In November 2009, Private Member’s Bill C-483: An Act to Amend the State Immunity Act (genocide, crimes against humanity, war crimes or torture) was introduced in the House of Commons. This bill sought to rescind immunity for states that perpetrate these heinous crimes, allowing them to courts. The aims of this initiative are noble and just, championing a cause the Jewish community vigorously supports. However, as previously constructed, the legislation would require significant changes to garner our endorsement.

Law is increasingly used as a tool to delegitimize Israel, a phenomenon known as lawfare. In lawfare cases, the judicial process is exploited resulting in Israel being attacked in the courts, even where there is no merit to the suit and little chance of winning the case. The purpose is to isolate Israel and to drain Israel and its supporters of financial resources and energy.
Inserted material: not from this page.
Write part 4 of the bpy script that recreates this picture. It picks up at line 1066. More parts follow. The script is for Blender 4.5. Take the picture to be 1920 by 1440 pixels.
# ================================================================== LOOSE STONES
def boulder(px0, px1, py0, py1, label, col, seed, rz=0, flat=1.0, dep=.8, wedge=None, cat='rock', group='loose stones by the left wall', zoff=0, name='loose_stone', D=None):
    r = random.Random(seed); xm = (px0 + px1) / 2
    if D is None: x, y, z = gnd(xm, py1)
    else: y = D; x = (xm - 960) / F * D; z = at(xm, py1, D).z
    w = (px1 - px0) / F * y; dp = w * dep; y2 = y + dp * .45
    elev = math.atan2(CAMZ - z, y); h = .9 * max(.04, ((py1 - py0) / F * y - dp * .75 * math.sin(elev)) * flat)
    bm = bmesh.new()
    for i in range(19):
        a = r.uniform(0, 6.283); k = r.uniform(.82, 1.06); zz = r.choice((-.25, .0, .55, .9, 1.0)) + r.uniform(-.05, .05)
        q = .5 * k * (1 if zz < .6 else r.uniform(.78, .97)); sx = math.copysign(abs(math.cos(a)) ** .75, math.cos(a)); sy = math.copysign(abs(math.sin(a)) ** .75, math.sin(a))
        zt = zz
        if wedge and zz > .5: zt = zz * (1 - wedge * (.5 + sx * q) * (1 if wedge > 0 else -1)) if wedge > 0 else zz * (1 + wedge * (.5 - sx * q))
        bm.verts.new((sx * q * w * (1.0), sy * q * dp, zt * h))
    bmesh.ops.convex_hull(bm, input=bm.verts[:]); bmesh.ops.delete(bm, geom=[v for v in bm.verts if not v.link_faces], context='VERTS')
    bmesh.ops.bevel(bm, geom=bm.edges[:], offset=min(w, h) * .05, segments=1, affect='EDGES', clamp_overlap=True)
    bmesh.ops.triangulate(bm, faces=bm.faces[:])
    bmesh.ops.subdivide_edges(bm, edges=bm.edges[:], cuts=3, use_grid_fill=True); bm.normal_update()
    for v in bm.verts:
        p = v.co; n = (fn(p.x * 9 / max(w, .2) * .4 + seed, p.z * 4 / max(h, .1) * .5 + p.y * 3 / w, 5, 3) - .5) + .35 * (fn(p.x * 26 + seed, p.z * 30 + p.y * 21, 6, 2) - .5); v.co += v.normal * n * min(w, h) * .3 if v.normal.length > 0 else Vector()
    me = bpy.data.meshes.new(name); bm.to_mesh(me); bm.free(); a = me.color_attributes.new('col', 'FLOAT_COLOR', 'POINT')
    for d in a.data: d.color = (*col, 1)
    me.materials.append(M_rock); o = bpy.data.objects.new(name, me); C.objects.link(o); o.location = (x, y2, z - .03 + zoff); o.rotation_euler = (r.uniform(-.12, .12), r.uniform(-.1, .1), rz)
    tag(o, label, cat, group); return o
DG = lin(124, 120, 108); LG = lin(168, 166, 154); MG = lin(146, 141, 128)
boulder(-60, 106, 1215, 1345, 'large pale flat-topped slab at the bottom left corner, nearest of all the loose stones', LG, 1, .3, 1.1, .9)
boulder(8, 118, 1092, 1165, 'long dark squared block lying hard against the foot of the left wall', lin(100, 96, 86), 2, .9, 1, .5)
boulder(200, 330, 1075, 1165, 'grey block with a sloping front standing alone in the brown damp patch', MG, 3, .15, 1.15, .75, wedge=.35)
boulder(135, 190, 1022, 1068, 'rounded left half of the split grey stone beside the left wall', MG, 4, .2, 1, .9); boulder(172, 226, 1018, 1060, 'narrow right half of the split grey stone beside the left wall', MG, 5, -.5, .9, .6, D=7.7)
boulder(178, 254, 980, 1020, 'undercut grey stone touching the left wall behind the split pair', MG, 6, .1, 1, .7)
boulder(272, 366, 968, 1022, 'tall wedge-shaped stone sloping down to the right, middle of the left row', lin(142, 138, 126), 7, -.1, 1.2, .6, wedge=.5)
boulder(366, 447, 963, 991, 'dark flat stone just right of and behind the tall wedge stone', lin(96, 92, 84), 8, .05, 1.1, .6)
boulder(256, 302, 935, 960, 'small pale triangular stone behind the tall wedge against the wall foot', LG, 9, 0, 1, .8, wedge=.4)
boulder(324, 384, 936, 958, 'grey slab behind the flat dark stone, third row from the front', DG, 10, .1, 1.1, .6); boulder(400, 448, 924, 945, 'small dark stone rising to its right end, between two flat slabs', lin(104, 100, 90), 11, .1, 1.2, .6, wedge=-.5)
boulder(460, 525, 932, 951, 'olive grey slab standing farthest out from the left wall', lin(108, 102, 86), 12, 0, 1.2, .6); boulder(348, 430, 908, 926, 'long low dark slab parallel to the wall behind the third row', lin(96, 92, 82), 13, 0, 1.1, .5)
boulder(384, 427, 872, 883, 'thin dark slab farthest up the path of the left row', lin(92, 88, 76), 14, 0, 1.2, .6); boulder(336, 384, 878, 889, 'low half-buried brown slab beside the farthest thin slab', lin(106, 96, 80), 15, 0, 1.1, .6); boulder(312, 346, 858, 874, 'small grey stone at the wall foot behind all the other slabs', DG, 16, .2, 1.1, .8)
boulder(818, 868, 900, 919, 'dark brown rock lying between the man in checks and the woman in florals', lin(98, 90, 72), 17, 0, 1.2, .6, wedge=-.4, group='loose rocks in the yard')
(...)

This particular legislative initiative has so far failed to ensure it is not abused for these purposes, whether against Israel or other Canadian allies such as the United States.

This can be rectified with either a requirement for sign-off from the Attorney General to waive state immunity on a case-by-case basis, a specific country listing mechanism similar to the one in place for the Justice for Victims of Terrorism Act, or a provision maintaining state immunity for countries with which Canada has a legal extradition treaty. Additionally, the legislation should require a real and substantial connection to Canada to pre- vent “forum shopping”. In the Bil’in lawfare case in Quebec courts, even though the court rejected the plaintiff’s case, ruling that Quebec was not an appropriate forum, the hearings and appeals advanced an anti-Israel agenda.

Lastly, there must be a provision regulating the execution of foreign judgments in Canada. Canadian victims of genocide, crimes against humanity, war crimes or torture deserve access to justice through Canadian courts. This legislation must first and foremost enable that access, ensuring state assets are not paid out to foreign plaintiffs, leaving nothing for Canadian victims to collect.